Recorded data:
---------------
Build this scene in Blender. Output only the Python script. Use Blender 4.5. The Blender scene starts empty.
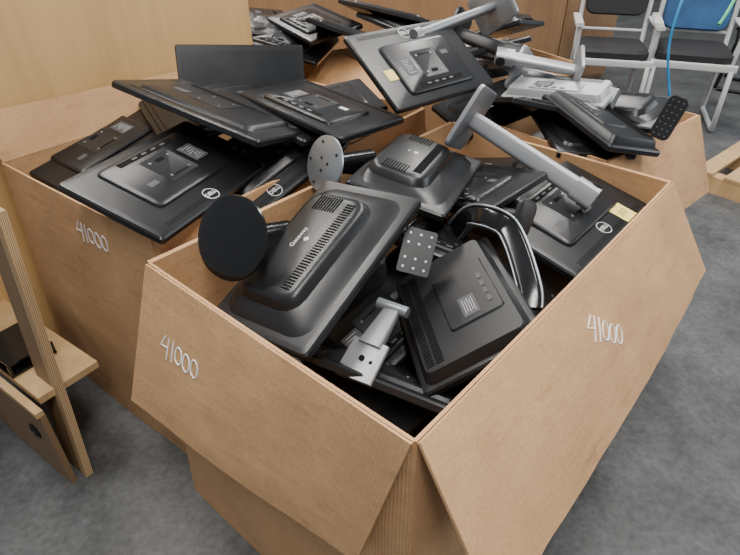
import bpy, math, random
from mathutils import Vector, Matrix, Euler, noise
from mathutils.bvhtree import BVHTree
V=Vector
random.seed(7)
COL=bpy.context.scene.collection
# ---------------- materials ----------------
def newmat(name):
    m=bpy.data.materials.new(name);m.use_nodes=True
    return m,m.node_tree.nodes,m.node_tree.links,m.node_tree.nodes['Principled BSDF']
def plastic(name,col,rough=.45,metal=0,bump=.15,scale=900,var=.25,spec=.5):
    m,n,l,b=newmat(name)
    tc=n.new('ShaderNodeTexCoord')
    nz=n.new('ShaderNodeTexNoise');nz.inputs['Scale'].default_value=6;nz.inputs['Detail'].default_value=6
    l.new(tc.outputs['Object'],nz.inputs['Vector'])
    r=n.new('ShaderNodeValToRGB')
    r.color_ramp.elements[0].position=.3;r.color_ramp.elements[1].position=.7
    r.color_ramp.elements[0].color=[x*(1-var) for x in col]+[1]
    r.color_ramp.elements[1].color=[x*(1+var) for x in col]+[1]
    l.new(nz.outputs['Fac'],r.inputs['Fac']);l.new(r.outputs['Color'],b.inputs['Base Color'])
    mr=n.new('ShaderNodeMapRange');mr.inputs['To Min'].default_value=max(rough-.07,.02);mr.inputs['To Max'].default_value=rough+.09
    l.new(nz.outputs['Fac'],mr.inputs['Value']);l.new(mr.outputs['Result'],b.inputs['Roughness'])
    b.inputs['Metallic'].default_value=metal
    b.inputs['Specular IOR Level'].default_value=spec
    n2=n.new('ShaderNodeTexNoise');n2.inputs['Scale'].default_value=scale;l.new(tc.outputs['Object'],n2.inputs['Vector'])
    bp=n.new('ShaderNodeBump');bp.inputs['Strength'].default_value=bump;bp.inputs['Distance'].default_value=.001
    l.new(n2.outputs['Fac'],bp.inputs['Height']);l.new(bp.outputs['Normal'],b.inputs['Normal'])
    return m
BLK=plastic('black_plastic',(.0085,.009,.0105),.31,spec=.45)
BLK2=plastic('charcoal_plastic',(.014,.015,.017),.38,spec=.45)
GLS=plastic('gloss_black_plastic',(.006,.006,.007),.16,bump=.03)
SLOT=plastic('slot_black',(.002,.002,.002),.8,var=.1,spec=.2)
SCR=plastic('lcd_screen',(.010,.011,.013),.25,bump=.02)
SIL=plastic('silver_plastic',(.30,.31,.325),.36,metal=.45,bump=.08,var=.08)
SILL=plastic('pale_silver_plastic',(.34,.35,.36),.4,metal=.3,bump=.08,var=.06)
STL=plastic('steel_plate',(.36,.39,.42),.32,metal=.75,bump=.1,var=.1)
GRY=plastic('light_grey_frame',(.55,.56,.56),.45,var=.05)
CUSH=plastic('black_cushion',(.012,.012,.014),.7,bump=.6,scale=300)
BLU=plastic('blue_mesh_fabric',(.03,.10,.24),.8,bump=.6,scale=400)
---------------
Goal:
Every line above should be repeated exactly; pictures stay out of the copy.

Final answer:
Build this scene in Blender. Output only the Python script. Use Blender 4.5. The Blender scene starts empty.
import bpy, math, random
from mathutils import Vector, Matrix, Euler, noise
from mathutils.bvhtree import BVHTree
V=Vector
random.seed(7)
COL=bpy.context.scene.collection
# ---------------- materials ----------------
def newmat(name):
    m=bpy.data.materials.new(name);m.use_nodes=True
    return m,m.node_tree.nodes,m.node_tree.links,m.node_tree.nodes['Principled BSDF']
def plastic(name,col,rough=.45,metal=0,bump=.15,scale=900,var=.25,spec=.5):
    m,n,l,b=newmat(name)
    tc=n.new('ShaderNodeTexCoord')
    nz=n.new('ShaderNodeTexNoise');nz.inputs['Scale'].default_value=6;nz.inputs['Detail'].default_value=6
    l.new(tc.outputs['Object'],nz.inputs['Vector'])
    r=n.new('ShaderNodeValToRGB')
    r.color_ramp.elements[0].position=.3;r.color_ramp.elements[1].position=.7
    r.color_ramp.elements[0].color=[x*(1-var) for x in col]+[1]
    r.color_ramp.elements[1].color=[x*(1+var) for x in col]+[1]
    l.new(nz.outputs['Fac'],r.inputs['Fac']);l.new(r.outputs['Color'],b.inputs['Base Color'])
    mr=n.new('ShaderNodeMapRange');mr.inputs['To Min'].default_value=max(rough-.07,.02);mr.inputs['To Max'].default_value=rough+.09
    l.new(nz.outputs['Fac'],mr.inputs['Value']);l.new(mr.outputs['Result'],b.inputs['Roughness'])
    b.inputs['Metallic'].default_value=metal
    b.inputs['Specular IOR Level'].default_value=spec
    n2=n.new('ShaderNodeTexNoise');n2.inputs['Scale'].default_value=scale;l.new(tc.outputs['Object'],n2.inputs['Vector'])
    bp=n.new('ShaderNodeBump');bp.inputs['Strength'].default_value=bump;bp.inputs['Distance'].default_value=.001
    l.new(n2.outputs['Fac'],bp.inputs['Height']);l.new(bp.outputs['Normal'],b.inputs['Normal'])
    return m
BLK=plastic('black_plastic',(.0085,.009,.0105),.31,spec=.45)
BLK2=plastic('charcoal_plastic',(.014,.015,.017),.38,spec=.45)
GLS=plastic('gloss_black_plastic',(.006,.006,.007),.16,bump=.03)
SLOT=plastic('slot_black',(.002,.002,.002),.8,var=.1,spec=.2)
SCR=plastic('lcd_screen',(.010,.011,.013),.25,bump=.02)
SIL=plastic('silver_plastic',(.30,.31,.325),.36,metal=.45,bump=.08,var=.08)
SILL=plastic('pale_silver_plastic',(.34,.35,.36),.4,metal=.3,bump=.08,var=.06)
STL=plastic('steel_plate',(.36,.39,.42),.32,metal=.75,bump=.1,var=.1)
GRY=plastic('light_grey_frame',(.55,.56,.56),.45,var=.05)
CUSH=plastic('black_cushion',(.012,.012,.014),.7,bump=.6,scale=300)
BLU=plastic('blue_mesh_fabric',(.03,.10,.24),.8,bump=.6,scale=400)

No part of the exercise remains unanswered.